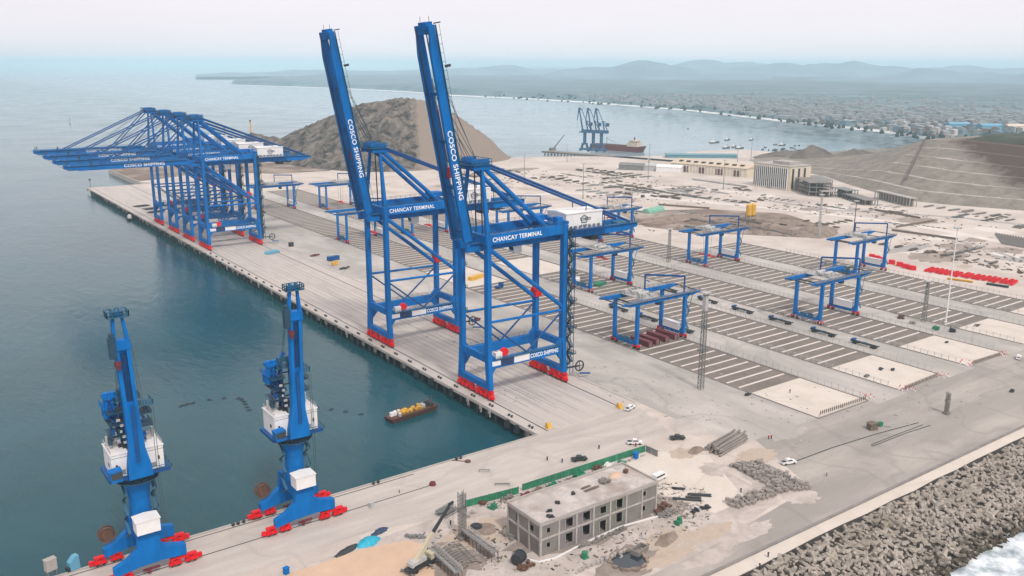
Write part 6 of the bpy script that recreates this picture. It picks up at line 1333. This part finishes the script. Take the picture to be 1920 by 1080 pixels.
# ------------------------------------------------------------------ stores and debris lying on the far yard
proto = []
for i in range(10):
    kd = ('planks', 'rods', 'x')[i % 3]; me = pile_mesh(kd, 200 + i, (9, 14, 6)[i % 3], (2.2, 2.6, 4)[i % 3], 1.6, 26).mesh('material_stack'); me.materials.append(M[('wood', 'grey', 'rust', 'wood', 'conc', 'wood', 'rust', 'lgrey', 'concl', 'conc')[i]]); proto.append(me)
GD = 'dark stores lying across the far yard'; n_ = 0
def scatter(a, b, c, d, cnt, sc=(.6, 1.5)):
    "rows of stored material: short runs of like stacks, laid along the yard grid"
    k = 0
    while k < cnt:
        u, v = random.random(), random.random(); px = (a[0] * (1 - u) + b[0] * u) * (1 - v) + (d[0] * (1 - u) + c[0] * u) * v; py = (a[1] * (1 - u) + b[1] * u) * (1 - v) + (d[1] * (1 - u) + c[1] * u) * v
        p = at(px, py); me = random.choice(proto); run = random.choice((1, 2, 3, 5, 6)); ax = random.choice((0, 0, 1)); s = random.uniform(*sc); rz = random.choice((0, PI / 2)) + random.uniform(-.06, .06)
        for i in range(run):
            q = p + Vector((i * 9 * s if ax else random.uniform(-1, 1), 0 if ax else i * 11 * s, 0)); o = put('material_stack', me, None, (q.x, q.y, .04), rz + random.uniform(-.05, .05)); z = s * random.uniform(.8, 1.1); o.scale = (z, z, z * random.uniform(.5, 1.0))
            tag(o, 'low dark stack of building material on the pale far yard', 'material stack', GD); k += 1
scatter((960, 318), (1240, 325), (1240, 350), (960, 345), 70)
scatter((1090, 345), (1400, 350), (1420, 385), (1100, 372), 95)
scatter((1420, 365), (1680, 388), (1900, 420), (1440, 388), 34, (.4, 1.0))
scatter((1720, 465), (1920, 500), (1920, 515), (1760, 478), 26, (.5, 1.1))
scatter((1770, 395), (1920, 405), (1920, 430), (1790, 415), 26, (.5, 1.1))
scatter((1180, 392), (1560, 420), (1560, 445), (1200, 432), 46, (.5, 1.2))
scatter((1560, 400), (1760, 415), (1800, 445), (1600, 425), 12, (.3, .7))
scatter((820, 320), (960, 310), (960, 345), (840, 350), 14)
dlm = MB().tube((0, 0, 0), (0, 0, 1.6), .9, .5, n=6).beam((-1.2, 0, .4), (1.2, 0, .4), .6).beam((0, -1.2, .4), (0, 1.2, .4), .6); DLM = dlm.mesh('dolos'); DLM.materials.append(M['conc'])
for i in range(9):
    for j in range(11):
        p = at(1868 + j * 5.2 + i * 1.5, 440 + i * 2.2 + j * .9); tag(put('precast_unit', DLM, None, (p.x, p.y, .04), random.uniform(0, 3)), 'small grey precast armour unit in the storage rows far right', 'precast unit', 'precast armour units stored in rows')
for a, b, w in (((1680, 427), (1752, 415), 'short brown'), ((1672, 433), (1795, 450), 'long grey'), ((1640, 395), (1725, 410), 'farthest grey'), ((1235, 385), (1330, 392), 'dark')):
    item('low_wall', w + ' low wall on the pale far yard', 'wall', MB().beam(at(*a) + Vector((0, 0, .8)), at(*b) + Vector((0, 0, .8)), .6, 1.6), M['wood'], (0, 0, 0))
item('spoil_heap', 'brown spoil heap at the foot of the pale lattice mast', 'heap', heap_mesh(61, 26, 16, 6, 20), M['dirt'], (*at(1530, 436)[:2], 0), .3)
item('spoil_heap', 'dark spoil bank behind the yard gantry at the excavation', 'heap', heap_mesh(62, 46, 9, 4, 20), M['dirt'], (*at(1260, 412)[:2], 0), .0)
item('spoil_heap', 'long dark spoil bank right of the yellow silos', 'heap', heap_mesh(63, 8, 30, 4, 20), M['dirt'], (*at(1470, 418)[:2], 0), .35)
# ------------------------------------------------------------------ armour units of the breakwater
def acc(seed):
    r_ = random.Random(seed); m = MB(); ax = Vector((r_.uniform(-1, 1), r_.uniform(-1, 1), r_.uniform(-1, 1))); rot = Matrix.Rotation(r_.uniform(0, 6), 3, ax)
    for d in ((1, 1, 1), (1, -1, -1), (-1, 1, -1), (-1, -1, 1)):
        v = rot @ Vector(d).normalized(); m.tube((0, 0, 0), v * 1.38, .60, .36, n=5)
    m.tube((rot @ Vector((0, 0, -.5))), (rot @ Vector((0, 0, .5))), .6, n=5)
    return m
AC = []
for i in range(10): me = acc(i).mesh('armour_unit'); me.materials.append(M['rock']); AC.append(me)
SMB = MB(); cnt = 0; cand = []
x = -62.0
while x < 150:
    y = -102.6
    while y > -126.5:
        xx, yy = x + random.uniform(-.6, .6), y + random.uniform(-.6, .6); u = (-yy - 102) / 24.5
        cand.append((xx, yy, .5 - 5.9 * u ** 1.15 + random.uniform(-.5, .8)))
        y -= 1.75
    x += 1.9
fx = Vector(CP); fwd = Vector((CR[0][2], CR[1][2], CR[2][2])); rt = Vector((CR[0][0], CR[1][0], CR[2][0])); dn = Vector((CR[0][1], CR[1][1], CR[2][1]))
def seen(p):
    q = Vector(p) - fx; zc = q.dot(fwd); return abs(q.dot(rt) / zc * F) < 985 and abs(q.dot(dn) / zc * F) < 560
cand = [c for c in cand if seen(c)]
cand.sort(key=lambda c: (Vector(c) - fx).length)
for i, c in enumerate(cand):
    if i < 300: o = put('armour_unit', random.choice(AC), None, c, random.uniform(0, 6)); o.scale = (random.choice((.8, 1.0, 1.15, 1.3, 1.4)),) * 3; tag(o, 'pale grey four legged concrete armour unit piled on the breakwater slope', 'armour unit', 'concrete armour units on the breakwater')
    else:
        me = random.choice(AC); a = random.uniform(0, 6); ca, sa = math.cos(a), math.sin(a); s = random.choice((.8, 1.0, 1.15, 1.3, 1.4))
        SMB.add([(c[0] + s * (v.co.x * ca - v.co.y * sa), c[1] + s * (v.co.x * sa + v.co.y * ca), c[2] + s * v.co.z) for v in me.vertices], [tuple(p.vertices) for p in me.polygons])
tag(SMB.build('armour_slope', M['rock']), 'mass of pale concrete armour units farther along the breakwater', 'armour units', kind='stuff')
# ------------------------------------------------------------------ far town on the plain
HM = []
for i, c in enumerate(((.3, .32, .33), (.42, .43, .44), (.2, .18, .17), (.15, .24, .3), (.5, .48, .46), (.2, .24, .25))):
    m = MB().box(-.5, .5, -.5, .5, 0, 1).prism([(-.52, 1), (.52, 1), (0, 1.18)], -.52, .52, 'x'); me = m.mesh('house'); me.materials.append(mat('house_wall_%s' % 'abcdef'[i], c, .9, .15, .5)); HM.append(me)
TS = MB(); k = 0
cands = []
for i in range(3200):
    px = random.uniform(1080, 1960); py = random.uniform(178, 262)
    lo = 208 + (px - 1300) * .117 if px > 1300 else 192 + (px - 1100) * .08
    if py > lo - 6 and px < 1800: continue
    p = at(px, py, 22)
    if math.hypot(p.x - CP[0], p.y - CP[1]) > 5200: continue
    if px > 1790 and py > 250: continue
    cands.append((p, px))
cands.sort(key=lambda c: (c[0] - fx).length)
for i, (p, px) in enumerate(cands):
    sx, sy, sz, rz = random.uniform(7, 18), random.uniform(6, 12), random.choice((3, 4, 5, 8)), random.uniform(0, .6)
    if i < 280:
        o = put('house', random.choice(HM), None, (p.x, p.y, 21.5), rz); o.scale = (sx, sy, sz); tag(o, 'small pale house in the hazy town across the bay', 'house', 'houses of the town across the bay')
    else: TS.cbox((p.x, p.y, 22 + sz / 2), (sx * 1.3, sy * 1.3, sz), rz)
tag(TS.build('town_mass', HM[0].materials[0]), 'hazy far part of the town across the bay', 'town', kind='stuff')
gt = MB(); r = random.Random(5)
for i in range(1500):
    px = r.uniform(900, 1960); py = r.uniform(176, 258); lo = 208 + (px - 1300) * .117 if px > 1300 else 180 + (px - 900) * .07
    if py > lo - 1 and px < 1800: continue
    p = at(px, py, 24); s = r.uniform(2, 4.5); n0_ = len(gt.v)
    gt.tube((p.x, p.y, 20), (p.x, p.y, 20 + s * .6), s * .8, s, n=6).tube((p.x, p.y, 20 + s * .6), (p.x + r.uniform(-1, 1), p.y, 20 + s * 1.5), s, s * .4, n=6)
tag(gt.build('far_trees', mat('hazy_foliage', (.04, .075, .075), .95, .3, .05)), 'dark scattered trees among the far town', 'trees', kind='stuff')
for px, py, lb, mk in ((1795, 240, 'light blue factory hall in the far town', 'broof'), (1855, 243, 'second smaller blue hall in the far town', 'broof'), (1905, 244, 'pale hall at the right edge of the far town', 'cream')):
    p = at(px, py, 22); item('factory_hall', lb, 'hall', MB().box(-17, 17, -9, 9, 0, 8).prism([(-9.5, 8), (9.5, 8), (0, 11)], -17.5, 17.5, 'x'), M[mk], (p.x, p.y, 21), -.6)

# ------------------------------------------------------------------ fine litter of the building plot and quay
def litter(label, polys, cnt, m, s0, s1, seed):
    r = random.Random(seed); g = MB()
    for i in range(cnt):
        a, b, c, d = r.choice(polys); u, v = r.random(), r.random()
        p = at((a[0] * (1 - u) + b[0] * u) * (1 - v) + (d[0] * (1 - u) + c[0] * u) * v, (a[1] * (1 - u) + b[1] * u) * (1 - v) + (d[1] * (1 - u) + c[1] * u) * v)
        if -47.8 < p.x < -4.8 and -64 < p.y < -48.6: continue
        k = r.uniform(s0, s1); g.cbox((p.x, p.y, .05 + k * .22), (k * r.uniform(.6, 3), k * r.uniform(.4, 1), k * .5), r.uniform(0, 3))
    tag(g.build('site_litter', m), label, 'litter', kind='stuff')
PL_ = [((790, 990), (960, 985), (1000, 1075), (800, 1078)), ((1000, 1060), (1270, 960), (1330, 985), (1060, 1085)), ((1225, 900), (1330, 915), (1330, 975), (1235, 975)), ((880, 955), (1220, 850), (1180, 865), (950, 945)), ((900, 950), (1200, 858), (1150, 880), (940, 960))]
litter('dark offcuts strewn around the unfinished building', PL_, 230, M['wood'], .2, .6, 1)
litter('pale rubble strewn around the unfinished building', PL_, 480, M['concl'], .2, .7, 2)
litter('dark stones strewn around the unfinished building', PL_, 120, M['dark'], .2, .5, 3)
litter('pale grit lying on the apron and road', [((1080, 690), (1300, 640), (1500, 790), (1200, 790)), ((1250, 760), (1700, 700), (1900, 760), (1500, 860)), ((700, 560), (800, 560), (1000, 740), (950, 760))], 260, M['concl'], .2, .6, 4)
litter('dark crumbs lying across the far yard', [((960, 320), (1240, 328), (1240, 350), (960, 348)), ((1090, 345), (1400, 350), (1420, 390), (1100, 376)), ((1420, 368), (1680, 392), (1900, 430), (1440, 395)), ((1680, 430), (1920, 470), (1920, 520), (1700, 470)), ((1200, 395), (1560, 420), (1560, 446), (1200, 434))], 700, mat('brown_crumbs', (.2, .165, .14), .9), .4, 1.5, 5)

---------------

• What this task involves
Copy whichever lines in the listing above contain the word "part".

• Solution for this problem
Write part 6 of the bpy script that recreates this picture. It picks up at line 1333. This part finishes the script. Take the picture to be 1920 by 1080 pixels.
tag(TS.build('town_mass', HM[0].materials[0]), 'hazy far part of the town across the bay', 'town', kind='stuff')